"Attend to my cry,
For I am brought very low;
Deliver me from my persecutors,
For they are stronger than I."
Psalm 142:6
Oh my soul. The longer I live this Christian life, the more convinced I become that my greatest enemies are not OUTSIDE but INSIDE. Satan may tempt and the world may allure, but no fiend has so prevailing and devilish an influence in my life than my indwelling sins. They are "my persecutors" to use the words of David in this Psalm. They may not have the LAST word on my eternal estate, but they indeed have a LOUD word with respect to my current condition. I am ready to confess with the psalmist, from the sore and sad experience of my soul, that "they are stronger than I."
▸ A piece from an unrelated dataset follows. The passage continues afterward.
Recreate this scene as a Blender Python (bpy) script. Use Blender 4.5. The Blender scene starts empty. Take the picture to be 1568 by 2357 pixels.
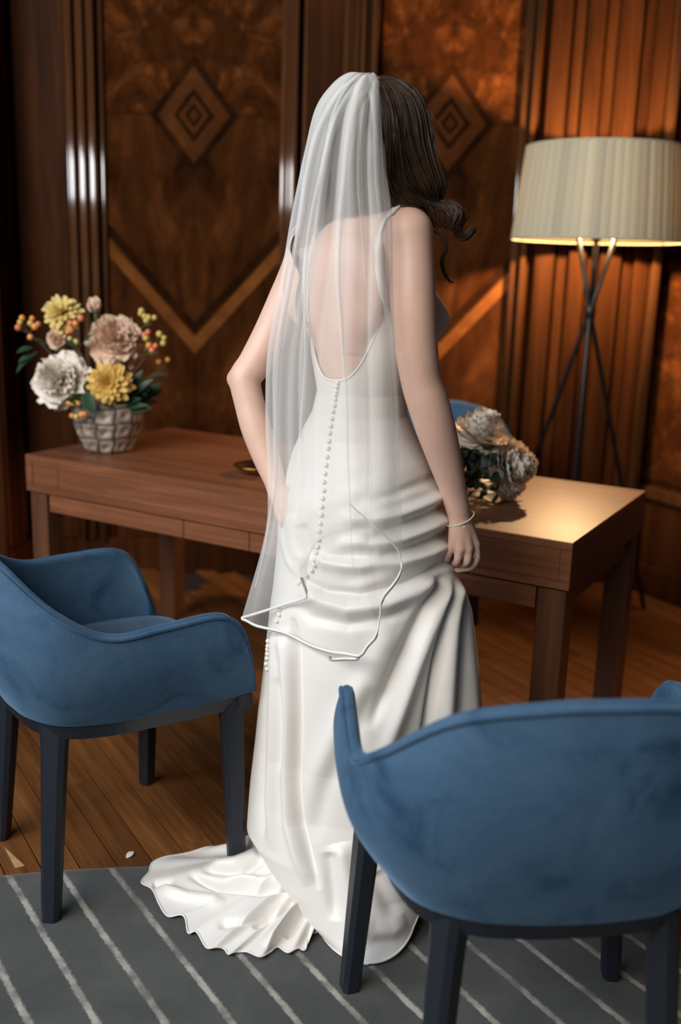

One thing that this verse tells me is the need we have as Christians for crying. The way to glory is through the veil of tears - and these tears first and foremost must be tears over my own sin. Such crying is a Christian grace - and I confess that far too often my heart is hardened against so good an affection as that. Godly sorrow works repentance...not the other way around. Dry eyes are no indication of spiritual health. David wept. Jeremiah wept. Even Christ - though not for His own sin - nevertheless wept in the face of sin and its sorrowful consequences.
This verse also tells me the dangers of becoming comfortable with my sin. David knew that his persecutors had brought him "very low." But far too often, I fear, my sin has not had the same effect upon my heart. It might make me angry, bothered, and inconvenienced and out of sorts. But low? Very low? Somehow I have rationalized my sinful thoughts, words and deeds so that they hardly interrupt me, let alone bring me very low.
This verse tells me that God delights to deliver us from our sins. David prayed "deliver me!" And it is especially delightful to the Lord when we confess that we are too weak to deal with them on our own: "they are stronger than I." God sent a Deliverer - Jesus Christ. He heard David's cry and the cry of others who, through grace, know that in themselves "dwells no good thing." He will hear our cry as well. Christian - start crying.
2 comments:
Gulp!
Jeremiah 9:1—1 Oh that my head were waters, and my eyes a fountain of tears, that I might weep day and night for the slain of the daughter of my people!
While Jeremiah is certainly praying in the light of a different set of circumstances and not directly for his own sin, it is still for sin. It is, then, for the head of waters and eyes that are a fountain of tears that I pray for, or, weeping for my sin! Thank you, brother! May it please God to give us such broken and pleading hearts!